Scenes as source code
----------

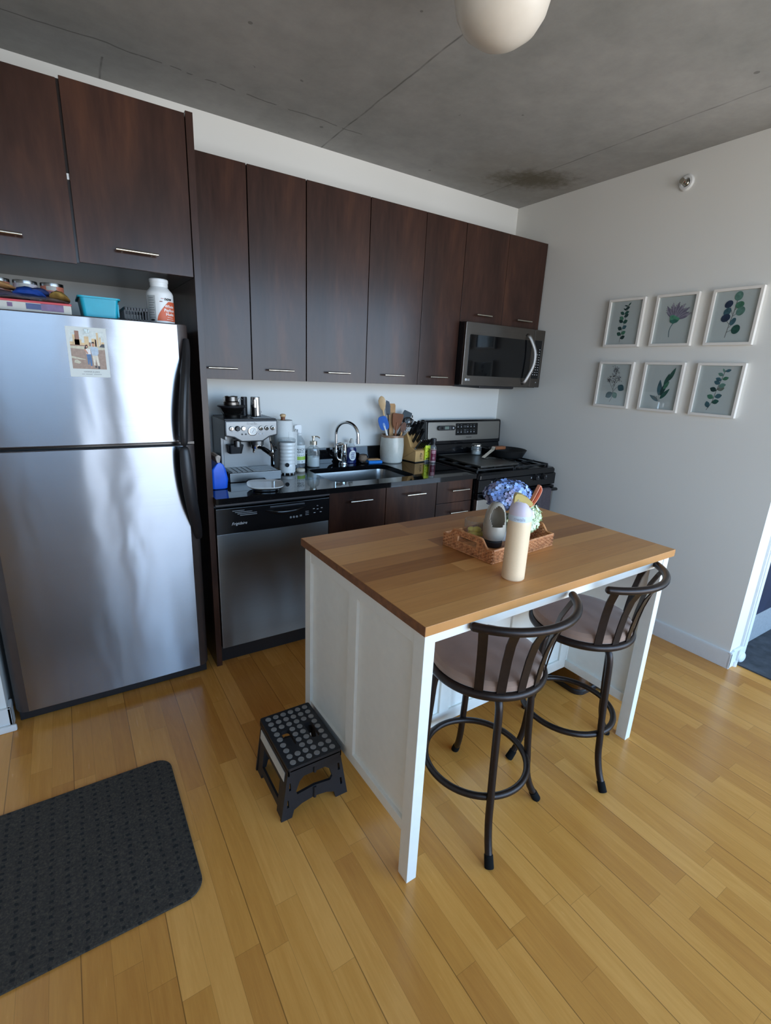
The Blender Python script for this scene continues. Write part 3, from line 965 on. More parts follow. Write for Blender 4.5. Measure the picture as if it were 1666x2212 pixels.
for k, s in enumerate(('Whole', 'Psyllium', 'Husks')):
    curved_text(m, s, bc, R, FT + 0.070 - 0.0155 * k, CAMA + 42, 0.0155, M_WHITE, bold=0.0004)
label_patch(m, bc, R, FT + 0.026, FT + 0.0275, CAMA + 28, CAMA + 56, M_WHITE, 6, 0.0009)
label_patch(m, bc, R, FT + 0.018, FT + 0.0195, CAMA + 24, CAMA + 60, M_WHITE, 6, 0.0009)
label_patch(m, bc, R, FT + 0.086, FT + 0.089, CAMA - 2, CAMA + 10, plain('label_brown', (120, 60, 52), 0.5), 6, 0.0009)
label_patch(m, bc, R, FT + 0.098, FT + 0.100, CAMA + 4, CAMA + 16, plain('label_red', (170, 84, 70), 0.5), 6, 0.0009)
m.build('printed_label', c, 'orange and white printed label')

# teal bin
def open_bin(x0, y0, x1, y1, z0, z1, mat, m, flare=0.008, th=0.003, rim=0.008, holes=False):
    q = lambda e, z, r: [(x, y, z) for (x, y) in rrect(x0 - e, y0 - e, x1 + e, y1 + e, r, 4)]
    m.loft([q(-flare, z0, 0.012), q(0, z1 - 0.006, 0.014), q(rim, z1 - 0.006, 0.018), q(rim, z1, 0.018), q(-th, z1, 0.012), q(-flare - th, z0 + th, 0.01)], mat)
m = MB()
open_bin(-2.895, -0.63, -2.765, -0.40, FT, FT + 0.075, M_TEAL, m)
for k in range(7):
    m.box((-2.769, -0.60 + 0.03 * k, FT + 0.008), (-2.762, -0.59 + 0.03 * k, FT + 0.058), M_TEAL, 0.002)
tag(m.build('storage_bin'), 'teal plastic storage bin on top of the refrigerator', 'bin')
# black slotted basket
c = thing('slotted_basket', 'small black slotted basket beside the white bottle on the refrigerator', 'basket', (-2.70, -0.50, FT))
m = MB()
for (x0, y0, x1, y1) in ((-2.745, -0.60, -2.655, -0.597), (-2.745, -0.40, -2.655, -0.397), (-2.745, -0.60, -2.742, -0.397), (-2.658, -0.60, -2.655, -0.397)):
    m.box((x0, y0, FT + 0.040), (x1, y1, FT + 0.052), M_BLKM, 0.001)
    m.box((x0, y0, FT), (x1, y1, FT + 0.008), M_BLKM, 0.001)
m.box((-2.745, -0.60, FT), (-2.655, -0.397, FT + 0.004), M_BLKM)
m.build('rim', c)
m = MB()
for k in range(9):
    x = -2.743 + 0.0107 * k
    m.box((x, -0.60, FT), (x + 0.0028, -0.597, FT + 0.05), M_BLKM)
    m.box((x, -0.40, FT), (x + 0.0028, -0.397, FT + 0.05), M_BLKM)
for k in range(17):
    y = -0.598 + 0.0122 * k
    m.box((-2.745, y, FT), (-2.742, y + 0.004, FT + 0.05), M_BLKM)
    m.box((-2.658, y, FT), (-2.655, y + 0.004, FT + 0.05), M_BLKM)
m.build('slatted_side', c)
# flat snack carton with a crinkled bag on it and three cans behind
PUR = plain('purple_print', (112, 84, 122), 0.4, var=0.35, scale=26)
RED = plain('red_edge', (196, 62, 70), 0.4, var=0.08)
NAV = plain('navy_print', (56, 70, 118), 0.4, var=0.1)
c = thing('snack_carton', 'flat red-edged carton printed white and purple on the refrigerator top', 'box', (-3.08, -0.52, FT))
MB().box((-3.29, -0.62, FT), (-2.925, -0.42, FT + 0.034), M_STICK, 0.002).build('carton', c)
m = MB()
m.box((-3.292, -0.6215, FT + 0.032), (-2.923, -0.419, FT + 0.040), RED, 0.002)
m.build('lid', c, 'red lid edge')
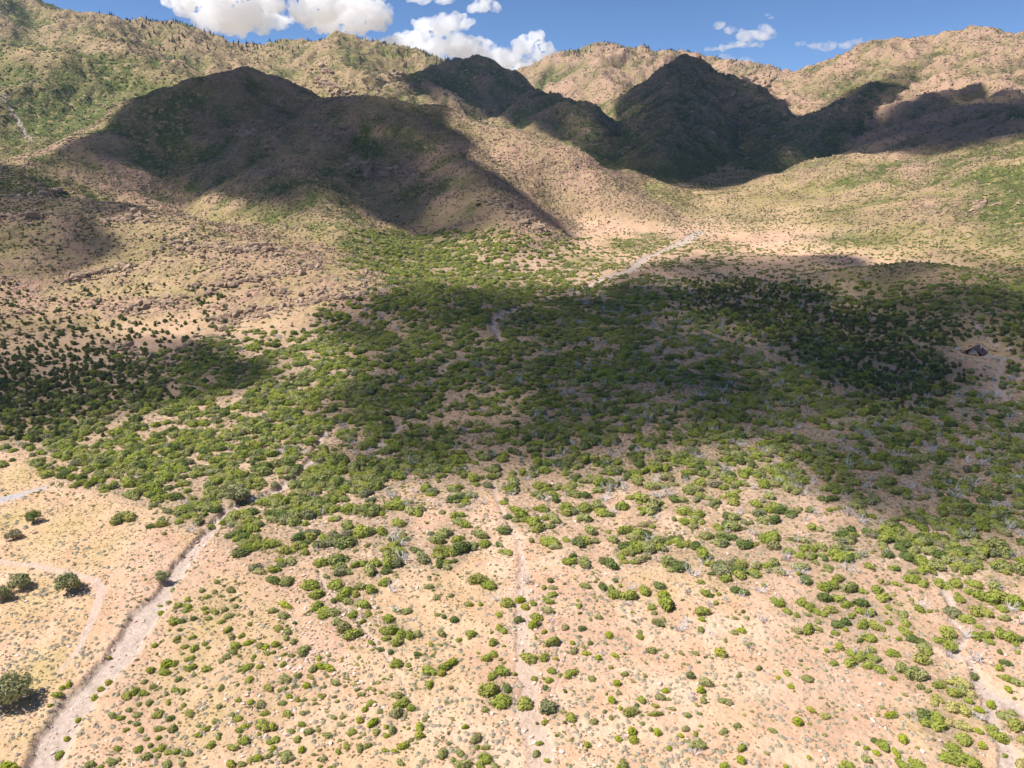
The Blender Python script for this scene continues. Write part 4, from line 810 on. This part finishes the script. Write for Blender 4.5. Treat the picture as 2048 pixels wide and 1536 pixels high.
SPEC = {  # kind: (word, category, single name, mass name, mass label, label style)
 'scrub_oak': ('oak shrub', 'shrub', 'oak_thicket', 'green scrub oak thickets spread over the fan'),
 'round_bush': ('rounded bush', 'bush', 'bush_cover', 'small lime-green bushes dotted over the sand'),
 'juniper_tree': ('juniper', 'tree', 'juniper_woodland', 'dark juniper woodland in two groves'),
 'dead_shrub': ('leafless grey shrub', 'dead shrub', 'dead_brush', 'grey leafless brush among the green thickets'),
 'sagebrush': ('tuft of pale sagebrush', 'sagebrush', 'sage_cover', 'low grey sagebrush scattered over the open ground'),
 'boulder': ('pinkish stone', 'stone', 'loose_stones', 'loose pinkish stones strewn over the ground'),
 'pine_tree': ('dark pine', 'pine', 'pine_cover', 'dark pines on the far ridges'),
 'dry_grass': (None, None, 'dry_grass', 'golden dry grass tufts'),
 'undergrowth': (None, None, 'undergrowth', 'low dull undergrowth between the thickets'),
 'low_forbs': (None, None, 'low_forbs', 'tiny dull forbs flecking the open ground'),
 'hill_shrubs': (None, None, 'hill_scrub', 'green scrub speckling the hillsides'),
 'hill_rocks': (None, None, 'rocky_outcrops', 'pinkish grey rocks breaking through the hillsides'),
}
for kind, chunks in SETS.items():
    word, cat, mass, mlabel = SPEC[kind]
    P = np.concatenate([c[0] for c in chunks]); rad = np.concatenate([c[1] for c in chunks]); tn = np.concatenate([c[2] for c in chunks]); hz = np.concatenate([c[3] for c in chunks])
    P[:, 2] = zat(P[:, 0], P[:, 1]); n = len(P)
    P[:, 2] -= .03 * rad
    tones = sorted(set(tn)); protos = []; start = {}; cnt = {}
    for t in tones:
        ms = PROTO['bushy'] + PROTO['l'][:2] if kind == 'round_bush' else PROTO[t]
        start[t] = len(protos); cnt[t] = len(ms); protos += ms
    var = rng.integers(0, 1000, n); idx = np.array([start[t] for t in tn]) + var % np.array([cnt[t] for t in tn])
    rz = rng.uniform(0, 6.283, n); rot = np.stack([np.zeros(n), np.zeros(n), rz], 1)
    if kind in ('boulder', 'hill_rocks'): rot[:, 0] = rng.normal(0, .25, n); rot[:, 1] = rng.normal(0, .25, n)
    st = rng.uniform(.76, 1.34, n)
    if kind == 'hill_rocks': st = rng.uniform(.9, 1.6, n); rot[:, 2] = rng.normal(.2, .5, n)
    scl = np.stack([rad * st, rad / st, rad * hz], 1)
    u, v, z = project(P); px = 2 * rad * FPX / np.maximum(z, 1)
    single = np.zeros(n, bool)
    if word:
        inside = (u > 2) & (u < 2046) & (v > 2) & (v < 1534)
        score = np.where(inside, px, 0); top = np.argsort(-score)[:300]; single[top[score[top] > 0]] = True
        info = []
        for q in np.where(single)[0]:
            size = 'large' if px[q] > 30 else 'medium' if px[q] > 17 else 'small'
            tw = TONE.get(tn[q], '')
            if kind == 'scrub_oak' or kind == 'round_bush': base = f'{size} {tw} {word}'
            elif kind == 'pine_tree': base = 'small dark pine'
            elif kind == 'juniper_tree': base = 'dark juniper'; dj = 1
            else: base = f'{word}'
            if kind == 'pine_tree':
                place = 'on the skyline ridge at upper left' if u[q] < 560 else 'on the ridge top left of the canyon' if u[q] < 1000 else 'on the flat-topped mountain behind the canyon'
                tenth = ['first', 'second', 'third', 'fourth', 'fifth', 'sixth', 'seventh', 'eighth', 'ninth', 'last'][int(np.clip(u[q] / 204.8, 0, 9))]
                place += f', {tenth} tenth across'
            elif kind == 'juniper_tree':
                lf = u[q] < 1000; vc, uc = (v[q] - (640 if lf else 590)) / (180 if lf else 180), (u[q] / 360 if lf else (u[q] - 1340) / 560)
                rw = ['top', 'upper', 'middle', 'lower', 'bottom'][int(np.clip(vc * 5, 0, 4))]; cw = ['far left', 'left', 'middle', 'right', 'far right'][int(np.clip(uc * 5, 0, 4))]
                place = f"in the {rw} rows, {cw}, of the {'grove under the rocky hill' if lf else 'grove beside the cabin'}"
            else: place = ' '.join(x for x in (row_word(v[q]), col_word(u[q], v[q])) if x)
            info.append([q, base, place])
        byl = {}
        for it in info: byl.setdefault((it[1], it[2]), []).append(it)
        for (base, place), its in byl.items():
            its.sort(key=lambda it: u[it[0]]); m = len(its)
            for r, (q, _, _) in enumerate(its):
                rank = ''
                if kind in ('scrub_oak', 'round_bush', 'dead_shrub', 'boulder') and 1 < m <= 7: rank = ', rightmost one' if r == m - 1 else ', ' + ORD[r]
                o = bpy.data.objects.new(kind, protos[idx[q]]); COL.objects.link(o)
                o.location = P[q]; o.rotation_euler = rot[q]; o.scale = scl[q]
                o['label'] = f'{base} {place}{rank}'; o['category'] = cat
                o['group'] = f'{base}s {place}' if not rank else f'{word}s {place}'
    k = ~single
    if k.any(): make_stuff(mass, mlabel, protos, P[k], rot[k], scl[k], idx[k])

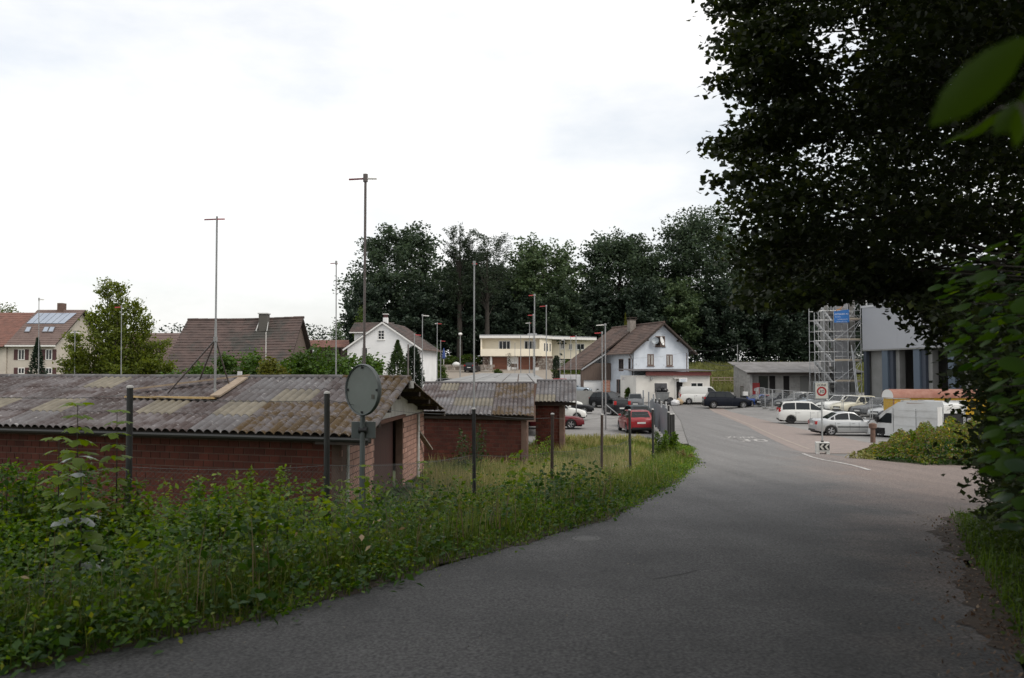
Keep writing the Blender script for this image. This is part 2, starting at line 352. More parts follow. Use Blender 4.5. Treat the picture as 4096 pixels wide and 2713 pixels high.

----------

**Brief**
Leave out the pictures and repeat exactly the lines from the start of the material through the line that contains "m.build('printed_label', c, 'orange", both included.

**Exercise solution**
The Blender Python script for this scene continues. Write part 3, from line 965 on. More parts follow. Write for Blender 4.5. Measure the picture as if it were 1666x2212 pixels.
for k, s in enumerate(('Whole', 'Psyllium', 'Husks')):
    curved_text(m, s, bc, R, FT + 0.070 - 0.0155 * k, CAMA + 42, 0.0155, M_WHITE, bold=0.0004)
label_patch(m, bc, R, FT + 0.026, FT + 0.0275, CAMA + 28, CAMA + 56, M_WHITE, 6, 0.0009)
label_patch(m, bc, R, FT + 0.018, FT + 0.0195, CAMA + 24, CAMA + 60, M_WHITE, 6, 0.0009)
label_patch(m, bc, R, FT + 0.086, FT + 0.089, CAMA - 2, CAMA + 10, plain('label_brown', (120, 60, 52), 0.5), 6, 0.0009)
label_patch(m, bc, R, FT + 0.098, FT + 0.100, CAMA + 4, CAMA + 16, plain('label_red', (170, 84, 70), 0.5), 6, 0.0009)
m.build('printed_label', c, 'orange and white printed label')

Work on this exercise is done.